The Nominating & Governance Committee shall:
Board of Directors and Committees
- Annually review with the Board of Directors the criteria, including any minimum qualifications and any necessary qualities or skills, for Board membership, which are set forth in the Company's Corporate Governance Guidelines.
- Identify, evaluate and recruit individuals qualified for Board membership.
- Periodically review the procedures to be followed by the Company's stockholders in recommending prospective director nominees, which are set forth in the Company's Corporate Governance Guidelines.
- Consider director nominees proposed by the Company's stockholders.
- Recommend to the Board director nominees to be proposed for election at the annual meeting of stockholders or to be elected by the Board to fill vacancies or newly-created directorships.

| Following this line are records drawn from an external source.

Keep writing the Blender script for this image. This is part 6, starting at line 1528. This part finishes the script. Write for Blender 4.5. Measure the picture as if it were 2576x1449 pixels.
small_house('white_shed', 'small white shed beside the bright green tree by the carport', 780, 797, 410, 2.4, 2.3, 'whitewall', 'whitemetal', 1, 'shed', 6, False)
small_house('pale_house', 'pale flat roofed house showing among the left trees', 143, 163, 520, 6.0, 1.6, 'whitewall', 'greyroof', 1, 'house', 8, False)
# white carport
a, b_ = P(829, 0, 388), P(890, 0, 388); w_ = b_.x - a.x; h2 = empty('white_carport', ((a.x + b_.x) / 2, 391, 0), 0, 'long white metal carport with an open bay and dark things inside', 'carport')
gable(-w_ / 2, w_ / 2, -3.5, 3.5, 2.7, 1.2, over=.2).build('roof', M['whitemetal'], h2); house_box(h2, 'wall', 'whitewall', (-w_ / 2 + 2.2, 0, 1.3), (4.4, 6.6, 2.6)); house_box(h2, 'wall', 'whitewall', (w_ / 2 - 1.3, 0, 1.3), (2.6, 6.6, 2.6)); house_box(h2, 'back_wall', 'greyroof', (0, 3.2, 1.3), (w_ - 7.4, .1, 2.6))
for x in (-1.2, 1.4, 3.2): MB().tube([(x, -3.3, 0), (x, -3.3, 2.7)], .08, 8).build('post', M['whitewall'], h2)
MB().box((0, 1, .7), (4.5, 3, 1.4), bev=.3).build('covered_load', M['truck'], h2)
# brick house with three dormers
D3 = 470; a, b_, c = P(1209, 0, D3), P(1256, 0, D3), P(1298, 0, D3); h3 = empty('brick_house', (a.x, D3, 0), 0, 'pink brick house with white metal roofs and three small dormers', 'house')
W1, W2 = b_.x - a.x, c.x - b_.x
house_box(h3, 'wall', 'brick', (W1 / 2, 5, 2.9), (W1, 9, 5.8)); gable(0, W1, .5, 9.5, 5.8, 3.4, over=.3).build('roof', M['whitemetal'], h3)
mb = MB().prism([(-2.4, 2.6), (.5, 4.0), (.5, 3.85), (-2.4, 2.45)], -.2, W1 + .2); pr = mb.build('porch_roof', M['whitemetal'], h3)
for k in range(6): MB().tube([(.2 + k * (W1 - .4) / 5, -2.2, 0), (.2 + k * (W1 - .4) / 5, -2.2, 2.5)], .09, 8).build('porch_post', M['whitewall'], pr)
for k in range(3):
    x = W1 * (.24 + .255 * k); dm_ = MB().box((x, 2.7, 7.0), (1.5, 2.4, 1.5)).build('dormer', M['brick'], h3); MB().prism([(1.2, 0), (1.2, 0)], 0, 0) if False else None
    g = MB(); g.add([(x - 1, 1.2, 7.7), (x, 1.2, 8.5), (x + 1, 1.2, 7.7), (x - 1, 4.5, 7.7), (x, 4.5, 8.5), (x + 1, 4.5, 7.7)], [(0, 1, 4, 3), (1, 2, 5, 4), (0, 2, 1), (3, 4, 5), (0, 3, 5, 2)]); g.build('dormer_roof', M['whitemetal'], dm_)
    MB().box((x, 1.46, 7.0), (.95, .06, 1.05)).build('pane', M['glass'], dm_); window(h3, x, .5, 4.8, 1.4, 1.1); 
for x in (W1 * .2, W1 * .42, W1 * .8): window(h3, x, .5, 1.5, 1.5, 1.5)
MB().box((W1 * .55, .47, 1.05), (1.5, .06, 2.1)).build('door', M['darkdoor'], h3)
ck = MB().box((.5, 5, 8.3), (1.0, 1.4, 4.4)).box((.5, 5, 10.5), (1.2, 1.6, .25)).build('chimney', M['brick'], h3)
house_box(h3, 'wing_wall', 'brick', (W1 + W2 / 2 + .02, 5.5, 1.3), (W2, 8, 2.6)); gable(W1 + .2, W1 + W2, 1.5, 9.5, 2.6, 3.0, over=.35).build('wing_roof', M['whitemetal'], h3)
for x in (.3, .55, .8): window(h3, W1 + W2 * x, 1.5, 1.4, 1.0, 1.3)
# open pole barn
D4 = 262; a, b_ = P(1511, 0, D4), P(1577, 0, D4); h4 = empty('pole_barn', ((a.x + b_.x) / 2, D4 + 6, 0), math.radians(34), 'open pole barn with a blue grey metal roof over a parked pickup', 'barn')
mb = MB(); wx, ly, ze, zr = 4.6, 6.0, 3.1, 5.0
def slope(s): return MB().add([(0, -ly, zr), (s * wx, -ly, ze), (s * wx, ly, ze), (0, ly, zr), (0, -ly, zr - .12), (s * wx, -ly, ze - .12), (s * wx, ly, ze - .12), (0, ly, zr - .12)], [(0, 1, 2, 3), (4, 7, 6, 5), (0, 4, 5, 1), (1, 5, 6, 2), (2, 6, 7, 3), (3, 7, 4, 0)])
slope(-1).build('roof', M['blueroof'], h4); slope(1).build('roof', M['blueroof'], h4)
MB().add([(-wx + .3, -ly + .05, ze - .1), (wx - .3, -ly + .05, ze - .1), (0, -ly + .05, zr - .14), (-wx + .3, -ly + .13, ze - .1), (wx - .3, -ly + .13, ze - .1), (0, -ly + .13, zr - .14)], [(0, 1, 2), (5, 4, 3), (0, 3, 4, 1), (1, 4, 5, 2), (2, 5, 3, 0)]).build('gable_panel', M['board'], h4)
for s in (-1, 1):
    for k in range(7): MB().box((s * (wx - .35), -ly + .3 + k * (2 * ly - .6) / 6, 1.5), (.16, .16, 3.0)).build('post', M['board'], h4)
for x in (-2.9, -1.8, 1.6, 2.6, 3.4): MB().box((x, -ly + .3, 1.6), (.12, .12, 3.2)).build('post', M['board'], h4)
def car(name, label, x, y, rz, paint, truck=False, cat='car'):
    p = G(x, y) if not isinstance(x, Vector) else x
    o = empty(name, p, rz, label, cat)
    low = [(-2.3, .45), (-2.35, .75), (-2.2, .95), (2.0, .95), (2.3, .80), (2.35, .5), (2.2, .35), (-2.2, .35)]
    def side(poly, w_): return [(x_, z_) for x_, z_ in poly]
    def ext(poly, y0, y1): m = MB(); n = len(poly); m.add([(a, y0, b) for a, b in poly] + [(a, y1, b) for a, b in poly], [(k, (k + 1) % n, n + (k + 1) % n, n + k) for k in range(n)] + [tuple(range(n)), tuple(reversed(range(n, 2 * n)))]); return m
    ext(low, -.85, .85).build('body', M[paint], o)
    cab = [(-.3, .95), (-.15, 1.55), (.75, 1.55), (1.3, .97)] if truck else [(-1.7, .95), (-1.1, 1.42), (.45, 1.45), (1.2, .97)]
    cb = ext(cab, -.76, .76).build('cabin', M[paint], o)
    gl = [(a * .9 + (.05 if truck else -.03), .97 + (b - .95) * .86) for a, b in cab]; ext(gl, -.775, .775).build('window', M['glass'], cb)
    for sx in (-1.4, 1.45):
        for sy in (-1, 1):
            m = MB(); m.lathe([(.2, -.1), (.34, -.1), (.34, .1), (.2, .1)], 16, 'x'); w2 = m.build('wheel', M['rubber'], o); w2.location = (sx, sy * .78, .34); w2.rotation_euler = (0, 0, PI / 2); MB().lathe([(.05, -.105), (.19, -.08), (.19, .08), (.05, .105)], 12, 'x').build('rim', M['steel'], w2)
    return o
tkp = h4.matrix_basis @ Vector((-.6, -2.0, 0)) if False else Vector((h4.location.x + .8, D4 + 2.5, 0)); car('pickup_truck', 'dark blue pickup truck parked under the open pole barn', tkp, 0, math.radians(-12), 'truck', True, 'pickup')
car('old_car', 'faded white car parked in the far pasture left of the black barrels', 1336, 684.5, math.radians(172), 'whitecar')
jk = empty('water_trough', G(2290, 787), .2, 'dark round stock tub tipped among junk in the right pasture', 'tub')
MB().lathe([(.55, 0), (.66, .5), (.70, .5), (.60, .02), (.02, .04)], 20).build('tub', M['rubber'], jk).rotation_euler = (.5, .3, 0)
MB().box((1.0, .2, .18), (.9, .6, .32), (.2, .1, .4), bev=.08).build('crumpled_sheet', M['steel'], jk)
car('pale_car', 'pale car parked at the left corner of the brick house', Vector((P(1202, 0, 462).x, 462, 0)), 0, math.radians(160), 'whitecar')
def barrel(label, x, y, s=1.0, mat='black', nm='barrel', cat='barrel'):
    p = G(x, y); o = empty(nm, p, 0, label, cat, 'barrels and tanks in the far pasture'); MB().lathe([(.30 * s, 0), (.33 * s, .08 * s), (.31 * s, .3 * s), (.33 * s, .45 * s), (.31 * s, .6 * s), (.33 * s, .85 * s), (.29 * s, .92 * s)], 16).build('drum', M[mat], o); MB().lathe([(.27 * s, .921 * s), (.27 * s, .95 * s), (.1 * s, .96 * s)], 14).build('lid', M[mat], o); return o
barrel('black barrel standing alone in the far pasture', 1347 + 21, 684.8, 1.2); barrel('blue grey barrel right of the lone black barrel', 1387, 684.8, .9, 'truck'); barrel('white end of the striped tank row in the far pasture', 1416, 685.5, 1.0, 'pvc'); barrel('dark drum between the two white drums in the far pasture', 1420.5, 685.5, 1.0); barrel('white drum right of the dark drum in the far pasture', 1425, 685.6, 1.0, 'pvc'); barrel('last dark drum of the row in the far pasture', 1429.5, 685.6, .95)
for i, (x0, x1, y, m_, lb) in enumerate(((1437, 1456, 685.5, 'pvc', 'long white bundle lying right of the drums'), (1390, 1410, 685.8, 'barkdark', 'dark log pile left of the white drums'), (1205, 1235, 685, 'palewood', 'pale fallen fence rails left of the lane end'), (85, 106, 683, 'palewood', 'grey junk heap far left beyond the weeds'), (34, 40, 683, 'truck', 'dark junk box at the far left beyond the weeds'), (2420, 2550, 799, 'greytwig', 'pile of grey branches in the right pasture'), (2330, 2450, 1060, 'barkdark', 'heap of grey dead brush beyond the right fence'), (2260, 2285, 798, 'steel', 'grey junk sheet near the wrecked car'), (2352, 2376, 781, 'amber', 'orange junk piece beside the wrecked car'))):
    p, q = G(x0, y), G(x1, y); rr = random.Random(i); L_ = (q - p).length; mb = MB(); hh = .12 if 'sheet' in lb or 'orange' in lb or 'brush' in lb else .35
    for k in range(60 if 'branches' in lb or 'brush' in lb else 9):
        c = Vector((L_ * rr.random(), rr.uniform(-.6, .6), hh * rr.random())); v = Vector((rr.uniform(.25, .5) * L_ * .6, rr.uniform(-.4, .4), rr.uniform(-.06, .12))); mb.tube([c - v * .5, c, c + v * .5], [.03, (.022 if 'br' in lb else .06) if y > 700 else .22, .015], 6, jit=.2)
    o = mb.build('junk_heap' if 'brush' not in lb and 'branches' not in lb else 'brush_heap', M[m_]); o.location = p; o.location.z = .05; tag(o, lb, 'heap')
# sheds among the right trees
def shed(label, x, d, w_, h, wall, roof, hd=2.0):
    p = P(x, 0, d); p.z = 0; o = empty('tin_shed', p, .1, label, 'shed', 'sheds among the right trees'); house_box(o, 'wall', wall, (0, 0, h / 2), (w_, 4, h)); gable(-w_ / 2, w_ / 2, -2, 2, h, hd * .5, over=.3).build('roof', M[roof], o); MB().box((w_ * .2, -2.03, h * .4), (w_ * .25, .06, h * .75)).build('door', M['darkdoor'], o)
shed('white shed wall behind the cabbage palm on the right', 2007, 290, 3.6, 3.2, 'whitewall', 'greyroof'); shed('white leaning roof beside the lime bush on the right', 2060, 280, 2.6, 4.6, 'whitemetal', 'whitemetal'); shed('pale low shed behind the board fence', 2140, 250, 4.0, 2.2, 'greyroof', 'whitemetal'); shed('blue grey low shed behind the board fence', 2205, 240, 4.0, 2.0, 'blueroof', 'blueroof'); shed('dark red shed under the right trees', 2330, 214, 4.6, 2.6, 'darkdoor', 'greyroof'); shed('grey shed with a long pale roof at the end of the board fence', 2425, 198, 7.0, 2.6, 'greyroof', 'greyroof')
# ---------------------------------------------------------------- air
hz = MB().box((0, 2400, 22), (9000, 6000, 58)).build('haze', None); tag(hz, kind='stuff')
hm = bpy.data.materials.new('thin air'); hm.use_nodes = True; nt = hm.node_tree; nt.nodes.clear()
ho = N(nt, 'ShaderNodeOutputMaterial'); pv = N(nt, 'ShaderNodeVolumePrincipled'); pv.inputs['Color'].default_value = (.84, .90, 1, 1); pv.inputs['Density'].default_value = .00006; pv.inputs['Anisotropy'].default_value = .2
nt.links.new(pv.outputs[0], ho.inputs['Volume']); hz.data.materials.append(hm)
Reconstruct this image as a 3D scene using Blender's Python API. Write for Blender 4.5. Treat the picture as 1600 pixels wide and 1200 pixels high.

- Recommend to the Board of Directors nominees for appointment, including a chairperson, to each committee of the Board.
- Review and make recommendations to the Board of Directors with respect to the size, structure, composition, processes and practices of the Board and the Board committees.
- Review each mandatory offer of resignation by a Board member and recommend an appropriate course of action to the Board of Directors.
Director Independence and Qualification
- Periodically review the Company's standards of director independence and recommend any proposed changes to the Board of Directors for approval.
- In accordance with the Company's standards of director independence and the applicable independence and qualification requirements of the New York Stock Exchange, the Securities Exchange Act of 1934, and any other applicable law, assess and make recommendations to the Board of Directors with respect to each Board member's independence and qualification (e.g., financial expertise of Audit Committee members).
Orientation of New Directors; Continuing Education
- Oversee the orientation program for new Board members.
- Review and make recommendations to the Board of Directors with respect to the Company's process for the continuing education of Board members.
Director Search Firms
- Have the sole authority to retain and terminate any search firm used to identify director candidates and to approve such search firm's fees and other retention terms.
Performance Evaluations
- Implement and oversee the annual performance evaluation of the Board of Directors, each committee of the Board (including a review by the Nominating & Governance Committee of its own performance) and each Board member; review the results of each Board committee's evaluation; and report to the Board of Directors the results of the full Board, Nominating & Governance Committee and, as appropriate, individual director evaluations.
- Oversee the processes by which the Chief Executive Officer and executive management are evaluated.
Corporate Governance Guidelines
- Periodically review the Company's Corporate Governance Guidelines and recommend any proposed changes to the Board of Directors for approval.
Related Person Transactions and Conflicts of Interest
- Periodically review the Company's procedures for the review and preapproval of related person transactions.
- In accordance with such procedures, review all related person transactions (as defined therein) and certain other conflicts of interest involving Board members or executive management, and determine whether to preapprove (or, if appropriate, to recommend that the full Board preapprove) such transactions or conflicts.
Management Succession Planning
- In consultation with the Chairman of the Board and Chief Executive Officer, evaluate potential successors to the Chairman of the Board and Chief Executive Officer and other members of executive management and report annually to the Board of Directors on succession planning.
Company Political Activities
- Review and discuss with the Executive Vice President, General Counsel and Secretary, at least annually, the Company’s political activities, including direct and indirect political spending and lobbying activities and expenditures.
- Periodically review and discuss with management the Company’s Policy on Political Contributions, and approve any changes to such policy.
Corporate Social Responsibility
- Review and discuss with the Executive Vice President, General Counsel and Secretary, the Chief Sustainability Officer, and other members of management, at least annually, the Company's (i) corporate social responsibility strategies and programs, including with respect to sustainability, and (ii) management of sustainability-related risks.
Other
- Review and make recommendations to the Board of Directors with respect to any stockholder proposal. To the extent that a stockholder proposal relates to a matter that is overseen by another committee (e.g., executive compensation), then the input of such other committee shall be solicited.
- Annually review and reassess the adequacy of this charter and recommend any proposed changes to the Board of Directors for approval.
- Report regularly to the Board of Directors on matters within the scope of the Committee, as well as any special issues that merit the attention of the Board.
- Perform such other duties required by law or necessary or appropriate to ensure the effective functioning of the Board of Directors and high-quality corporate governance, or as the Board of Directors may from time to time direct.